The Home Page of Jason M. Wester

On Richard Dawkins and Atheism+

Back in 2011, Rebecca Watson published a video in which she talked about a lot of things, and in a couple of sentences buried in the middle of the video, she told the story about the guy who asked her for coffee late at night in an elevator, admonishing “Guys, don’t do that,” and then she moved on to another topic.

Looking back, I can no longer understand why that little story should have caught so much attention, much less struck the collective nerve it did.  But it helped that Richard Dawkins commented about it.   Without that comment, elevatorgate, as it came to be called, would not have happened.  When Dawkins weighed in, that prompted Watson to issue a blog post in which she pledged to boycott Richard Dawkins, the rich old white man.  At that point, among the feminist community, Dawkins became public enemy #1.

In Why Atheists are Finally Turning on Richard Dawkins, Kimberly Winston talks to atheists Greta Christina, Adam Lee, Amy Roth, Ophelia Benson, all of whom agree that Richard Dawkins has become a liability to the atheist movement.  Notable here is that all four of these experts are card-carrying members of what used to be called atheism+ (I’m not sure if it still called that, but it will work for my purposes here), which was not mentioned in the article.  Instead, all four are presented as somehow speaking for the larger atheist community, when in fact they are speaking for the atheism+ community, which is a small and particularly surly slice of the atheist pie.

All four have a strikingly similar message:  Richard Dawkins has become a liability.  He may have done some good things in the past, but now, according to Phil Zuckerman, quoted in the article, “. . . Dawkins seems to embody everything that people dislike about atheists: He is smug, condescending and emits an unpleasant disdainfulness. He doesn’t ever seem to acknowledge the good aspects of religion, only the bad. In that sense, I think he doesn’t help atheism in the PR department.”
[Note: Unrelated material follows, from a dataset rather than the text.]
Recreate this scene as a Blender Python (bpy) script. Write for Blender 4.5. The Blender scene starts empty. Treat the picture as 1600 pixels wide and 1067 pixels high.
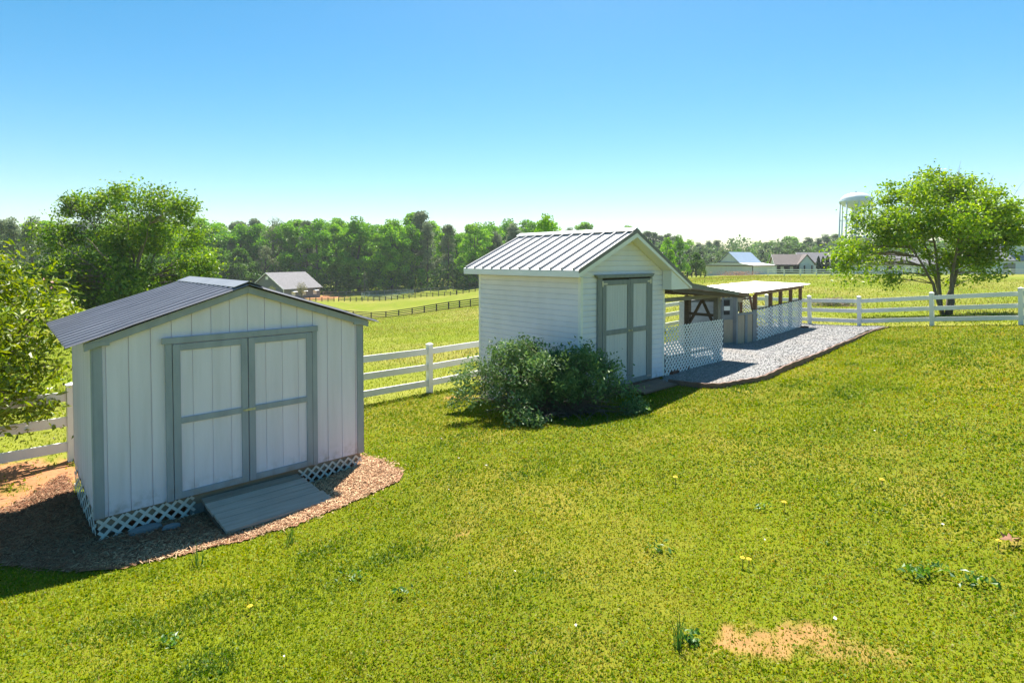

Rhetorically, the message being broadcast seems clear:  Richard Dawkins is old.  That means he’s out of touch, insensitive, and he’s outlived his usefulness.  He’s also, according to Amanda Marcotte, a racist when he is critical of Islam and its followers.  When he posted on Twitter, “All the world’s Muslims have fewer Nobel Prizes than Trinity College, Cambridge,” which is a fact, and a cut to the scientific stagnation among the world’s Muslims, Dawkins is called an “Islamaphobe” and a racist.  It seems odd to have to state what is clear:  Islam is not a race.  It is a religion.

The rhetoric, that Dawkins is an old, out-of-touch prejudiced white man, is the same since Rebecca Watson first unleashed it in 2011.  The leaders of the atheism+ community have done a good job of staying on message, and if you trace this all back to Dawkins’ first comment, the “Dear Muslima” comment that ignited elevatorgate, the persistant message has begun to take its toll.

Every comment Dawkins’ makes is scrutinized, and last week when he tweeted about rape, of course he was pummeled, despite the fact that what he said was logical and rather benign.  Any comment from a rich old white man about issues of sexism or gender is just asking for trouble.  In other words, Dawkins tweeting about rape was an open invitation for his atheism+ critics, so either he is welcoming this kind of negative attention, or he is oblivious to it.  I’m not sure which it is, but I will say the rich old and white (read: sexist and racist) rhetoric is sticking.  This much seems clear:  No white man, especially an old white man, should say one word about rape, ever, unless it is to say how horrible it is and just leave it at that.  Any further exposition is inviting disaster.  No dialogue is to be had there.

What we can be certain about, though, despite these attacks on his character, Dawkins has done more for atheism and freethought and science education than any of his atheism+ critics combined.  And long after all of us are dead, Dawkins will continue to live on through his writing, continue to have a powerful impact on people who are looking to embrace freethought.  No one will read Greta Christina in fifty years time.  Most of her work is smut, and smut has a short shelf life. Her work just isn’t that important.  No one will know that Amy Roth, Ophelia Benson, Rebecca Watson, etc., ever existed.  Their contribution to atheism is negligible, and in my view, a net negative given their propensity to alienate and shun those who don’t go in for atheism+.  I certainly don’t go in for it, for one simple reason:  The people of atheism+ are not people I would want to associate with.  They attack their own. They have nothing to teach me.

But Dawkins, on the other hand, I’d love to have a beer with the man and pick his brain.  He is, without question, one of my heroes, and for good reason.  They can keep trying, stay on message, continue to use the rhetoric of ageism and sexism and racism, but they cannot do a thing to harm Richard Dawkins.